July 15, 2013

Google Fellows Piloting Tech Ed In Lowcountry

Brendan Kearney  /  Post and Courier

They're from Google, and they're here to help.

That's right, the Internet giant has brought a "SWAT team" of 14 up-and-coming tech education specialists to the Lowcountry as part of a first-of-its-kind effort to inspire the next generation of coders and learn how best to reach them. They arrived last month, are preparing now at Google's Berkeley County data center, and will be coming soon to a summer camp, after-school program or classroom near you.

The idea is to bring the gospel of computer programming and computational thinking to all children, especially underrepresented demographics, and close the gap between the ever-increasing demand in science, technology, engineering and math (STEM) and the woefully inadequate "pipeline."

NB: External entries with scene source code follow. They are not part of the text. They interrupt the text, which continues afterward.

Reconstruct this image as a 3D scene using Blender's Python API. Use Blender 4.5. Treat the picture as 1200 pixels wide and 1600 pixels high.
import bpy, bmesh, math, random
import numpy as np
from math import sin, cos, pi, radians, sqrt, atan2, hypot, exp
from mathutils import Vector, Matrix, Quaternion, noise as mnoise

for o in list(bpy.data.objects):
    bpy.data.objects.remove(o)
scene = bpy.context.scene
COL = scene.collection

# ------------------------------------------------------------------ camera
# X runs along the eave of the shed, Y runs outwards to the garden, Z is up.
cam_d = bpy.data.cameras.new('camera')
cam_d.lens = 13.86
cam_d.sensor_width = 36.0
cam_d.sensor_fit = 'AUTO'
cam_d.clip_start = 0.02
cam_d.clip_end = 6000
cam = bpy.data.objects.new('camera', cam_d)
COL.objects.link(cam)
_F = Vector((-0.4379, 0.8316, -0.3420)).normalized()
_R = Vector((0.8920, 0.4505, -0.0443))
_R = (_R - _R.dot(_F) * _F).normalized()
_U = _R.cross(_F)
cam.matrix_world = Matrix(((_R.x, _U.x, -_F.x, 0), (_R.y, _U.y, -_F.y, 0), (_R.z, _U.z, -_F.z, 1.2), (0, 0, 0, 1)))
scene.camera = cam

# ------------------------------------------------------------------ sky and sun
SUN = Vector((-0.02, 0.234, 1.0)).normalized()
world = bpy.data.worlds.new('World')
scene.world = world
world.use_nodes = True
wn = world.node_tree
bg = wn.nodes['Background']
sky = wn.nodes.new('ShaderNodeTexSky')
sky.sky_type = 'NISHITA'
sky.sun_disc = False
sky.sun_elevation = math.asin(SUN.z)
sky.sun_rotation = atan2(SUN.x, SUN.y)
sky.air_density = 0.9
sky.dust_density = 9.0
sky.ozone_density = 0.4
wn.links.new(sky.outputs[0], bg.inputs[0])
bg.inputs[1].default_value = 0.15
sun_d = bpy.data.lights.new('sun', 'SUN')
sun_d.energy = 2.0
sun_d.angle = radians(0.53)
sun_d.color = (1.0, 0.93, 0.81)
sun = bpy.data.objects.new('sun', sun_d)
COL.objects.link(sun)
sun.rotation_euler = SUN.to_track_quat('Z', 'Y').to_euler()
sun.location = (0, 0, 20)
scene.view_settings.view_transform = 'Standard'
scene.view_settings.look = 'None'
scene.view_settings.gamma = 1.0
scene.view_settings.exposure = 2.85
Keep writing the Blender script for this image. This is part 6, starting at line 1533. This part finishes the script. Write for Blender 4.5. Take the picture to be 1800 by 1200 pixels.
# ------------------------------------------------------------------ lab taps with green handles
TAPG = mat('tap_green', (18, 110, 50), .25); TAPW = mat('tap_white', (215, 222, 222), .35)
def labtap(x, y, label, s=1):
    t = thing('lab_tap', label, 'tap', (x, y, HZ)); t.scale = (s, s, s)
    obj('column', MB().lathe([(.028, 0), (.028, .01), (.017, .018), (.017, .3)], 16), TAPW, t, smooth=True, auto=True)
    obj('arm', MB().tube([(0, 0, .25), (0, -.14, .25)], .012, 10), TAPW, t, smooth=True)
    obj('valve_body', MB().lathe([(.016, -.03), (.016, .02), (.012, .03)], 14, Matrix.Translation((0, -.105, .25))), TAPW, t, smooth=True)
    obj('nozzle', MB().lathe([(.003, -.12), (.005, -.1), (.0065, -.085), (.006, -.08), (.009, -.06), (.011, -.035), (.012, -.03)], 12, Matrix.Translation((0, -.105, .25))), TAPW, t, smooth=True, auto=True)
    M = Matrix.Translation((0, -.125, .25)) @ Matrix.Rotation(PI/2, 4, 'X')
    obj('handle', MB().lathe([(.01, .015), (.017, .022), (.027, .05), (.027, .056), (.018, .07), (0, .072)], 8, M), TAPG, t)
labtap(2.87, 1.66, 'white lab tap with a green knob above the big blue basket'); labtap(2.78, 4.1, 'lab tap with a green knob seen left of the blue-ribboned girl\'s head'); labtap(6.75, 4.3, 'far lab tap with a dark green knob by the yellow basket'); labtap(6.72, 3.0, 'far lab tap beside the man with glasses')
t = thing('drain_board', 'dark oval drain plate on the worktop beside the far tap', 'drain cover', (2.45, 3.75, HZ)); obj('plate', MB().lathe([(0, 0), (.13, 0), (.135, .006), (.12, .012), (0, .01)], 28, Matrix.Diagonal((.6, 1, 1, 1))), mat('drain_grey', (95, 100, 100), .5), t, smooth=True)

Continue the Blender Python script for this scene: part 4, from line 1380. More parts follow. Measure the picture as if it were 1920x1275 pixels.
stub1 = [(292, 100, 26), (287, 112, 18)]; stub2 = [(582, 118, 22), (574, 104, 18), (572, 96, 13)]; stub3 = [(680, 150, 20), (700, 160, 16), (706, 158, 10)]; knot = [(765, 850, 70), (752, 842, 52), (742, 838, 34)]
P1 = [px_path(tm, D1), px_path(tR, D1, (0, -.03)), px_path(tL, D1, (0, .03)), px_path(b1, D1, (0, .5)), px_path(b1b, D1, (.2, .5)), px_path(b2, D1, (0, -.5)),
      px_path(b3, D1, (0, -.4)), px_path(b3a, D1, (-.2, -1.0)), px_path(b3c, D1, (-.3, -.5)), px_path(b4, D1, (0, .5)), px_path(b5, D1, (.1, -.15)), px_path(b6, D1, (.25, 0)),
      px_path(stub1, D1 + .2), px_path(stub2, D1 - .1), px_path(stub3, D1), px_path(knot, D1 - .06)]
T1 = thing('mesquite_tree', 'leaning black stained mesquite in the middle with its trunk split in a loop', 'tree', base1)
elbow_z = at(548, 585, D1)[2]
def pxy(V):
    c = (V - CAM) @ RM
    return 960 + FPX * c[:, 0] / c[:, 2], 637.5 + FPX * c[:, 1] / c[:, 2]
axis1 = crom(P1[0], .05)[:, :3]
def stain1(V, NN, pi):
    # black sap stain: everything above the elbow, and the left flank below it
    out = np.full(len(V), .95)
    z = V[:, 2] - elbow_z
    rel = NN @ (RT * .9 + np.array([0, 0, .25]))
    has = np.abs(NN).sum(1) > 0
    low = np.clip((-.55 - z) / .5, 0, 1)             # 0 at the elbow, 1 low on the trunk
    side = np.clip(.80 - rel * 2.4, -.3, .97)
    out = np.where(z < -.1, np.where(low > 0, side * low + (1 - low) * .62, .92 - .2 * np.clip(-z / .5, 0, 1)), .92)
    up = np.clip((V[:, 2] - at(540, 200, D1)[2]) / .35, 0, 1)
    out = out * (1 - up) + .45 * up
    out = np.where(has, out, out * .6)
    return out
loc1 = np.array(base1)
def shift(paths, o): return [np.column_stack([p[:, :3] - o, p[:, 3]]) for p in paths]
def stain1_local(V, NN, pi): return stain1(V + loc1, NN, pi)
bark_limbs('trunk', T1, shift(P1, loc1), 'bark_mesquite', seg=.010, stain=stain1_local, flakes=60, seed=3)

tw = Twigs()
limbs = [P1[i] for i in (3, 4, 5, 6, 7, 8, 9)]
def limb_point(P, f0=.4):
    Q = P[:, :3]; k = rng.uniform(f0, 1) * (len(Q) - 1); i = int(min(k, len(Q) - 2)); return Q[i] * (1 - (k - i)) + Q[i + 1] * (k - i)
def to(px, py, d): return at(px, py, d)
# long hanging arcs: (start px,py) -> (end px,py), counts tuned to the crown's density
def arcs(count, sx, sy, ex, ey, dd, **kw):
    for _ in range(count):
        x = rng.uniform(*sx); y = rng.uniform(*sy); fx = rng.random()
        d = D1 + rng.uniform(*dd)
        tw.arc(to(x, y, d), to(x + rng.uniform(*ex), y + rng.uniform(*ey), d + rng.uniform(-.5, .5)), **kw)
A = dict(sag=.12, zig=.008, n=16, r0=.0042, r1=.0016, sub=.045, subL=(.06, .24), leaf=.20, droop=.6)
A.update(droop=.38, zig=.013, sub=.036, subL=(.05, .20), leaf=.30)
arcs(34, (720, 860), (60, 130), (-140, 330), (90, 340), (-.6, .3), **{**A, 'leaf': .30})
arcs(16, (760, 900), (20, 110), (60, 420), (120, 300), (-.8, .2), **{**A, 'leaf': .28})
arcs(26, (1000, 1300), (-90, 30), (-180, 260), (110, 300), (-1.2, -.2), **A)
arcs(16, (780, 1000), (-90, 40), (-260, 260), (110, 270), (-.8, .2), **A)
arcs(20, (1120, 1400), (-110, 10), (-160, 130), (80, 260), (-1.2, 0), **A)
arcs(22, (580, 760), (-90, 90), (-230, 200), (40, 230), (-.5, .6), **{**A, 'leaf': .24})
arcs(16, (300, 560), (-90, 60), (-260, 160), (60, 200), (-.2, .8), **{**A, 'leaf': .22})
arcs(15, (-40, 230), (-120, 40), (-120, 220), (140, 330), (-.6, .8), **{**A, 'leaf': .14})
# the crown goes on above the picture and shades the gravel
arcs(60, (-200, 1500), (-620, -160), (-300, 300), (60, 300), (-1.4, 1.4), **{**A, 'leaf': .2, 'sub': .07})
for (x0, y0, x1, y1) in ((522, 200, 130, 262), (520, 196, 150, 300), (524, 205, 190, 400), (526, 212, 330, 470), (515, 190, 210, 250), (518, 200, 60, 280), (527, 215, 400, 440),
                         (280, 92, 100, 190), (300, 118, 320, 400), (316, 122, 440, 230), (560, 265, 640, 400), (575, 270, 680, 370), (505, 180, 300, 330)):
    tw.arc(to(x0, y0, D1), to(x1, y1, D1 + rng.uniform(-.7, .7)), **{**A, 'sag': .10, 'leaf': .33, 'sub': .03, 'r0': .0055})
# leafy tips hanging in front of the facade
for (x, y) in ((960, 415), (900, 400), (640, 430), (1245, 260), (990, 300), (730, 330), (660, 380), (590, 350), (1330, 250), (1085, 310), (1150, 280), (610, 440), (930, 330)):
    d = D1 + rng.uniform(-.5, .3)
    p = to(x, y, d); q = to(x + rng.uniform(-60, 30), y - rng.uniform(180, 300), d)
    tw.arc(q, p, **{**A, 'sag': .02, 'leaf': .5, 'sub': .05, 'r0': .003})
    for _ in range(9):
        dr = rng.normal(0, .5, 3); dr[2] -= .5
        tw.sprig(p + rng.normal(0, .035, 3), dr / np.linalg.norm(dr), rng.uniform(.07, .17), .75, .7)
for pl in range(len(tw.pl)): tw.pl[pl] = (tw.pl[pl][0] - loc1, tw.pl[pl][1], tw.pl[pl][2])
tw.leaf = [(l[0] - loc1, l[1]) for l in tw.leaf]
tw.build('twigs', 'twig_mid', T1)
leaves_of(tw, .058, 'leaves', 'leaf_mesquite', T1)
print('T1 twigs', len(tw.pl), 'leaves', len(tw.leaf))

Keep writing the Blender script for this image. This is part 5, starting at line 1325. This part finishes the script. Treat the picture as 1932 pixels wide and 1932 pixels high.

Google hopes to learn "what really works and then try to scale it," said Maggie Johnson, a former Stanford professor who is now Google's director of education and university relations. In an interview with The Post and Courier last week, Johnson and her pair of lieutenants who will lead the two-year Google Computer Science Teaching Fellows Practicum emphasized that they have goals but no predetermined path or "answer."

"This has never been done before," Johnson said. "We know that we want to reach as many kids as we can."

Johnson said Google, which is based in Mountain View, Calif., picked Berkeley County as the program's starting point because it's centrally located among its Southeast data centers and because it's "a place where not as much investment is being made." (Fifty-seven percent of the 31,000 Berkeley County School District students qualify for free and reduced lunches, according to a district spokeswoman.)

"There's a huge diversity challenge in computer science education," Johnson said, noting that only about 20 percent of people in the field are women or minorities. The plan is to expand into the rest of South Carolina and then into North Carolina and Georgia, where Google also has data centers, next year.

Johnson touted the fellows as a standout group drawn from Google's tech recruiting process and from teacher prep programs and Teach for America. Half are computer scientists and half are science or math teachers, and the cadre includes a couple of Clemson graduates and a North Charleston native. According to program manager Kate Berrio, they will train over the summer, dropping in on events like the iTeams camp at Berkeley High School last week, and then go into after-school programs starting in September. Exactly what they'll be doing isn't yet clear.

"We're not coming here to change anything that's being done," said Berrio, who wore a Google T-shirt, as did project manager Cameron Fadjo. "We figure if we start with the student ... that allows us to come in to the community in the most sensitive way possible." The Google team let the local school districts know about the program toward the end of the academic year and then met with a group of them last week.

The response was predictably positive. Amy Kovach, spokeswoman for the Berkeley County School District, said talks are in the "very elementary" stages but that the district is "absolutely thrilled for the opportunity to pilot this."

"I think that any time you have someone like Google who's willing to partner with you to further education of students, teachers and community, I feel that's a win-win situation," said Minnie Newman-Caldwell, STEM coordinator for Dorchester School District 2 and mayor of Hanahan. "You just can't go wrong with it." Much remains to be seen over the coming months and years, but Berrio says the open-ended approach is "really kind of Google's way of doing things."

Well, that "way" seems to have worked for pretty much everything else, so have at it, Googlers.